** START OF DATA EXTRACT **

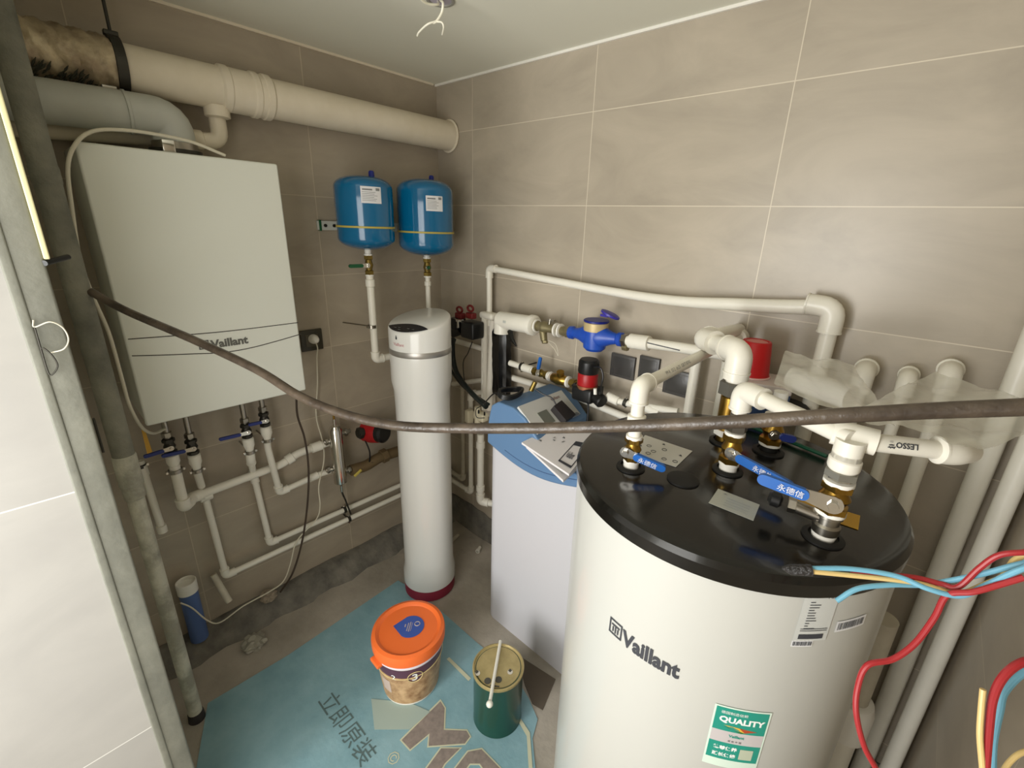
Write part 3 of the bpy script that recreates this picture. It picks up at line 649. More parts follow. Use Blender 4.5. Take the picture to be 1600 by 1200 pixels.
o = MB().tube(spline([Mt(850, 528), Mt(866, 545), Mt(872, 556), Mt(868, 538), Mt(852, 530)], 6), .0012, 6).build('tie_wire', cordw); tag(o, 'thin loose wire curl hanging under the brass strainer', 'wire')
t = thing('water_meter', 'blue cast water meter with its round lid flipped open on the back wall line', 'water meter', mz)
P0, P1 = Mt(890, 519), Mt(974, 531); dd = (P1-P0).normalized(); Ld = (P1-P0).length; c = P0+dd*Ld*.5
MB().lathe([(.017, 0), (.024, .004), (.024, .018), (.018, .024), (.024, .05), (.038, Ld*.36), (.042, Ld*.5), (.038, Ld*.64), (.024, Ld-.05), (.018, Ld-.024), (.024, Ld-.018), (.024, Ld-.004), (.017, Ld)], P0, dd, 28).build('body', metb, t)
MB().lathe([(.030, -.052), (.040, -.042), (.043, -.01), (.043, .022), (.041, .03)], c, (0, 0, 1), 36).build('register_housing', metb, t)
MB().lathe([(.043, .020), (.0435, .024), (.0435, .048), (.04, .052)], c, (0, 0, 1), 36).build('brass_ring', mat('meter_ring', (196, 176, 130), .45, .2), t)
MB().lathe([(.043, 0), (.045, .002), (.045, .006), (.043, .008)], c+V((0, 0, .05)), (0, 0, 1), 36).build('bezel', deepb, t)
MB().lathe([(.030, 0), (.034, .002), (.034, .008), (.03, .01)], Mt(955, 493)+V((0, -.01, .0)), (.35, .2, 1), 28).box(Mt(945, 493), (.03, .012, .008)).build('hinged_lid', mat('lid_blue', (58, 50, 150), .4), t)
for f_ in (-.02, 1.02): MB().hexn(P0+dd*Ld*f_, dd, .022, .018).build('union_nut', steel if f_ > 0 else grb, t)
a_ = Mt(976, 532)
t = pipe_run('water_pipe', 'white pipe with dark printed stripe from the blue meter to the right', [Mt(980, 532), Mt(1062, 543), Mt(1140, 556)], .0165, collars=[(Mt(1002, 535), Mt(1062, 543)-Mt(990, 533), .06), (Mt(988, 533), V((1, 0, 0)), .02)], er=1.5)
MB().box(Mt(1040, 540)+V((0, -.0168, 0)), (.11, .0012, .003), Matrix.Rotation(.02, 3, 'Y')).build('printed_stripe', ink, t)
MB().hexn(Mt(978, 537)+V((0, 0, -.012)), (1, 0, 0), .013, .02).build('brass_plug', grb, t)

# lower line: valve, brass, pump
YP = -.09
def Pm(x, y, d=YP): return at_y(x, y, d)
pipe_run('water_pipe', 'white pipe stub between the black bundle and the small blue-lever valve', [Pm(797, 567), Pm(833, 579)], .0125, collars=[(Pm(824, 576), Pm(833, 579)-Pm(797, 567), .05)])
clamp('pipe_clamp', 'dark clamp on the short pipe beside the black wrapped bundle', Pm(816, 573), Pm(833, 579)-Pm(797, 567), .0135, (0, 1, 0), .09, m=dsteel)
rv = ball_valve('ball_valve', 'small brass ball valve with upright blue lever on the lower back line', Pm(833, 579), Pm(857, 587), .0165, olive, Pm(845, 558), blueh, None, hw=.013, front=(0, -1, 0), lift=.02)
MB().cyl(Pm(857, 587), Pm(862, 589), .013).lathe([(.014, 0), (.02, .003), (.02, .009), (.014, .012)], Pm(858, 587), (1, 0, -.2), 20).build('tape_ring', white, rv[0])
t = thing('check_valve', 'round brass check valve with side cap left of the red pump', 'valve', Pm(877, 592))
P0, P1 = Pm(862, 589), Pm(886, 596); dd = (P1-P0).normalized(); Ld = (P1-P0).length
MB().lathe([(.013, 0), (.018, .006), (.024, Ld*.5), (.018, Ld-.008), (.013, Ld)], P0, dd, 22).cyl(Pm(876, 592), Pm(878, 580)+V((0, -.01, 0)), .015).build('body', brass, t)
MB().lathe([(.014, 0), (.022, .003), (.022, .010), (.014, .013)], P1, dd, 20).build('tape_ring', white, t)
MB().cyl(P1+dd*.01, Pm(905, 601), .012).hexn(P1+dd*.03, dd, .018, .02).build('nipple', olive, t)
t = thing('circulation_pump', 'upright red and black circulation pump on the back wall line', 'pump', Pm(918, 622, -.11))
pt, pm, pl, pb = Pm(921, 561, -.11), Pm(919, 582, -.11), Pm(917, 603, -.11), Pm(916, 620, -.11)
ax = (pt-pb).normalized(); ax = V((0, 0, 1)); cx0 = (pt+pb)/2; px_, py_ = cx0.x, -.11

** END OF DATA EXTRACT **

SHORT EXERCISE: Return only the lines running from the top of the data to the line that holds "0), .013, .02).build('brass_plug', grb, t)". Include both of those lines, but skip the pictures.

WORKED ANSWER:
Write part 3 of the bpy script that recreates this picture. It picks up at line 649. More parts follow. Use Blender 4.5. Take the picture to be 1600 by 1200 pixels.
o = MB().tube(spline([Mt(850, 528), Mt(866, 545), Mt(872, 556), Mt(868, 538), Mt(852, 530)], 6), .0012, 6).build('tie_wire', cordw); tag(o, 'thin loose wire curl hanging under the brass strainer', 'wire')
t = thing('water_meter', 'blue cast water meter with its round lid flipped open on the back wall line', 'water meter', mz)
P0, P1 = Mt(890, 519), Mt(974, 531); dd = (P1-P0).normalized(); Ld = (P1-P0).length; c = P0+dd*Ld*.5
MB().lathe([(.017, 0), (.024, .004), (.024, .018), (.018, .024), (.024, .05), (.038, Ld*.36), (.042, Ld*.5), (.038, Ld*.64), (.024, Ld-.05), (.018, Ld-.024), (.024, Ld-.018), (.024, Ld-.004), (.017, Ld)], P0, dd, 28).build('body', metb, t)
MB().lathe([(.030, -.052), (.040, -.042), (.043, -.01), (.043, .022), (.041, .03)], c, (0, 0, 1), 36).build('register_housing', metb, t)
MB().lathe([(.043, .020), (.0435, .024), (.0435, .048), (.04, .052)], c, (0, 0, 1), 36).build('brass_ring', mat('meter_ring', (196, 176, 130), .45, .2), t)
MB().lathe([(.043, 0), (.045, .002), (.045, .006), (.043, .008)], c+V((0, 0, .05)), (0, 0, 1), 36).build('bezel', deepb, t)
MB().lathe([(.030, 0), (.034, .002), (.034, .008), (.03, .01)], Mt(955, 493)+V((0, -.01, .0)), (.35, .2, 1), 28).box(Mt(945, 493), (.03, .012, .008)).build('hinged_lid', mat('lid_blue', (58, 50, 150), .4), t)
for f_ in (-.02, 1.02): MB().hexn(P0+dd*Ld*f_, dd, .022, .018).build('union_nut', steel if f_ > 0 else grb, t)
a_ = Mt(976, 532)
t = pipe_run('water_pipe', 'white pipe with dark printed stripe from the blue meter to the right', [Mt(980, 532), Mt(1062, 543), Mt(1140, 556)], .0165, collars=[(Mt(1002, 535), Mt(1062, 543)-Mt(990, 533), .06), (Mt(988, 533), V((1, 0, 0)), .02)], er=1.5)
MB().box(Mt(1040, 540)+V((0, -.0168, 0)), (.11, .0012, .003), Matrix.Rotation(.02, 3, 'Y')).build('printed_stripe', ink, t)
MB().hexn(Mt(978, 537)+V((0, 0, -.012)), (1, 0, 0), .013, .02).build('brass_plug', grb, t)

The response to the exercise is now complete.